[Saved data entries]
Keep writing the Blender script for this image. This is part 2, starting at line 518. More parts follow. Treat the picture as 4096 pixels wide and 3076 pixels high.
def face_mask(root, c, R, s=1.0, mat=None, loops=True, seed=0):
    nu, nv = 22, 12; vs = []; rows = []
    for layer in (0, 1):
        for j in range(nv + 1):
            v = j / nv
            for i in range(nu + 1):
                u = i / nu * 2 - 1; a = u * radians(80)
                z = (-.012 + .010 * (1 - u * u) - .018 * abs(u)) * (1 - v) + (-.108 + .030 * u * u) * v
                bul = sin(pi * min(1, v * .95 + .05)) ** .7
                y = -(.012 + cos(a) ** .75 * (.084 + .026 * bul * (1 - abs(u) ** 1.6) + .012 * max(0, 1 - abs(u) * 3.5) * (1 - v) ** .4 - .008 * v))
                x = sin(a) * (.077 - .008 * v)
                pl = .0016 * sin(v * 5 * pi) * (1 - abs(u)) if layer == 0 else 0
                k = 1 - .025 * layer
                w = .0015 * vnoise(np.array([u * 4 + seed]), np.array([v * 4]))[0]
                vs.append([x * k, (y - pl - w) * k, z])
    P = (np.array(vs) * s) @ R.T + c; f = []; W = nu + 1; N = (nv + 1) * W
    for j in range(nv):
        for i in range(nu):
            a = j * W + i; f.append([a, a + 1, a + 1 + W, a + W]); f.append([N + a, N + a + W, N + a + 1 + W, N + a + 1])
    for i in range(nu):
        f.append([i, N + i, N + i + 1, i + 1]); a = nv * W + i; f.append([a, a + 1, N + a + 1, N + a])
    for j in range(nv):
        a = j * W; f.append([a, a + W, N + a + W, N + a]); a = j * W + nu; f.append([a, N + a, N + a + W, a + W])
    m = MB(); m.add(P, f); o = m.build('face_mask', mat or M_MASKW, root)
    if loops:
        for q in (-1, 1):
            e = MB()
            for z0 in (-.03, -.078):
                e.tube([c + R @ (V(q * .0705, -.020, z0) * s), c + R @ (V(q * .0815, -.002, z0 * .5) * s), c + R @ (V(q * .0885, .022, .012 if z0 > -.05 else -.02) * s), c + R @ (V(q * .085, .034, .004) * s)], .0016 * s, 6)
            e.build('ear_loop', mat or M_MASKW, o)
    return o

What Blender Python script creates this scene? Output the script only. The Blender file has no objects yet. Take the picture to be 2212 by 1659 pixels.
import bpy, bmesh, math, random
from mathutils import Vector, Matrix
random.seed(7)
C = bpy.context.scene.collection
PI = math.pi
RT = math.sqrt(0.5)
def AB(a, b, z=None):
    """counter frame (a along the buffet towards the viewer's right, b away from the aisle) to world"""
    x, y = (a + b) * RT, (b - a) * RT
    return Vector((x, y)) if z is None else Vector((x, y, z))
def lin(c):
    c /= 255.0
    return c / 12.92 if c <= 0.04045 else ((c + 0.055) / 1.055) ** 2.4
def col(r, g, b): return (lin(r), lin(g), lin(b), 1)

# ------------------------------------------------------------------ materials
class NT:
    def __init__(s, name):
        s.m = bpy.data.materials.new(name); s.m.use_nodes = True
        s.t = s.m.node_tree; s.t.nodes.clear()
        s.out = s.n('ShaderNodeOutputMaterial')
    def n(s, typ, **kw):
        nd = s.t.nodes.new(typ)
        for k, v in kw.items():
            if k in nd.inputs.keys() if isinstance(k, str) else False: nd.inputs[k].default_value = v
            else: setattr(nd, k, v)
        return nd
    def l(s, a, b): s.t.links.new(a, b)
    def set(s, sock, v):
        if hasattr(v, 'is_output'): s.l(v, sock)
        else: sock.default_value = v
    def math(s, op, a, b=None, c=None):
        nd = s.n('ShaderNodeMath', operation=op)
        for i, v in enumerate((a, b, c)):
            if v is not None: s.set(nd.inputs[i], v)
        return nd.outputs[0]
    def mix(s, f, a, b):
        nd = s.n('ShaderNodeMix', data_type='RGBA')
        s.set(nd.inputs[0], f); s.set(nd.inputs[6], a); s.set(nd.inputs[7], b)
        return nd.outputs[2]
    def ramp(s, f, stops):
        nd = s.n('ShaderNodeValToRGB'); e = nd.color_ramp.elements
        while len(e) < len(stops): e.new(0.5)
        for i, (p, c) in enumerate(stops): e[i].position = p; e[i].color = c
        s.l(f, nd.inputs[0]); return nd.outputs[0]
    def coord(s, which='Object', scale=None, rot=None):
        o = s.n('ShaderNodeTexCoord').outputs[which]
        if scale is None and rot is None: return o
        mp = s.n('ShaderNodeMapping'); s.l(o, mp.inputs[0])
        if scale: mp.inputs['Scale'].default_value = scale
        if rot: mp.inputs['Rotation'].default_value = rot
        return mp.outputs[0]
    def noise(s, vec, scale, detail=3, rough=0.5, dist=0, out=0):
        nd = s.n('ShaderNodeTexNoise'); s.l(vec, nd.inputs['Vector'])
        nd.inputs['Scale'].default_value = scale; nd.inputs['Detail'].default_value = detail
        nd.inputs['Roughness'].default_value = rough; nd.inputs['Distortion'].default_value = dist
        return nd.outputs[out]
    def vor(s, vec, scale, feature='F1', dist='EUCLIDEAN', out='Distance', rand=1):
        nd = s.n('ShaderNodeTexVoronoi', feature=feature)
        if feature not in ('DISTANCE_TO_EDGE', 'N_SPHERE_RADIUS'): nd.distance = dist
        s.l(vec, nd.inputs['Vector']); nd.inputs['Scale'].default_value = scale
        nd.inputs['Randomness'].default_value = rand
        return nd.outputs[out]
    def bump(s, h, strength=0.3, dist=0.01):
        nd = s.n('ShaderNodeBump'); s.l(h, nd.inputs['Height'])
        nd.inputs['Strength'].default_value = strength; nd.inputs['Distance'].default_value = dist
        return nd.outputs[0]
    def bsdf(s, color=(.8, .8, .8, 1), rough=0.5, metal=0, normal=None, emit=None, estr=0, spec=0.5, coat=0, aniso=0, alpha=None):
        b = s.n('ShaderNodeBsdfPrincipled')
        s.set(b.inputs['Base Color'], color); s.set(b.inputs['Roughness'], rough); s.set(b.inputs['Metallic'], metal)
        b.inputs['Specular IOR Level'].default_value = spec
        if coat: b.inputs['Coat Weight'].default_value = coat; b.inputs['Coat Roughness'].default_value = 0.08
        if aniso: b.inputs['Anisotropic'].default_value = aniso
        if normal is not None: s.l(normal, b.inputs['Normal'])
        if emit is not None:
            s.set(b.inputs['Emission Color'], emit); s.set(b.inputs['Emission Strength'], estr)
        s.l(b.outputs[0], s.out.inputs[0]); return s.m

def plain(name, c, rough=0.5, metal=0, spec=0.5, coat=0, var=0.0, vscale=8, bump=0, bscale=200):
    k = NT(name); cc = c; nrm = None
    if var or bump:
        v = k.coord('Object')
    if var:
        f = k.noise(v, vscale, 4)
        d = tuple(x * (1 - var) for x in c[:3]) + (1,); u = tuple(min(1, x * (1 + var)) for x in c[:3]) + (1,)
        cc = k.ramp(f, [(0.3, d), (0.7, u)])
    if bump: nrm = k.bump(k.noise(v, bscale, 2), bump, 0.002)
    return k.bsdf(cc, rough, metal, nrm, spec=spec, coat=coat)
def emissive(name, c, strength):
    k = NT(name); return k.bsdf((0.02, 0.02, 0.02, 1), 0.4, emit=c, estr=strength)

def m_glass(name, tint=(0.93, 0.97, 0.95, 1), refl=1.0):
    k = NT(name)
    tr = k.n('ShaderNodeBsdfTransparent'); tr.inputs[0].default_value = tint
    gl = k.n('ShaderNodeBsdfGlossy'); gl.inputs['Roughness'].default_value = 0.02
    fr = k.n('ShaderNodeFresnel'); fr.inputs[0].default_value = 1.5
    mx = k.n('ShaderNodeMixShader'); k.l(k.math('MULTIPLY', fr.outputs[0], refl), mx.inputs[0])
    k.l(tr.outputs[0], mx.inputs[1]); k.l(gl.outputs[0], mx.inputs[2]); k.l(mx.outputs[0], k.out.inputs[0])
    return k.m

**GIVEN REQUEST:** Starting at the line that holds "What Blender Python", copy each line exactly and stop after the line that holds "def col(r, g, b): return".

**TASK RESULT:**
What Blender Python script creates this scene? Output the script only. The Blender file has no objects yet. Take the picture to be 2212 by 1659 pixels.
import bpy, bmesh, math, random
from mathutils import Vector, Matrix
random.seed(7)
C = bpy.context.scene.collection
PI = math.pi
RT = math.sqrt(0.5)
def AB(a, b, z=None):
    """counter frame (a along the buffet towards the viewer's right, b away from the aisle) to world"""
    x, y = (a + b) * RT, (b - a) * RT
    return Vector((x, y)) if z is None else Vector((x, y, z))
def lin(c):
    c /= 255.0
    return c / 12.92 if c <= 0.04045 else ((c + 0.055) / 1.055) ** 2.4
def col(r, g, b): return (lin(r), lin(g), lin(b), 1)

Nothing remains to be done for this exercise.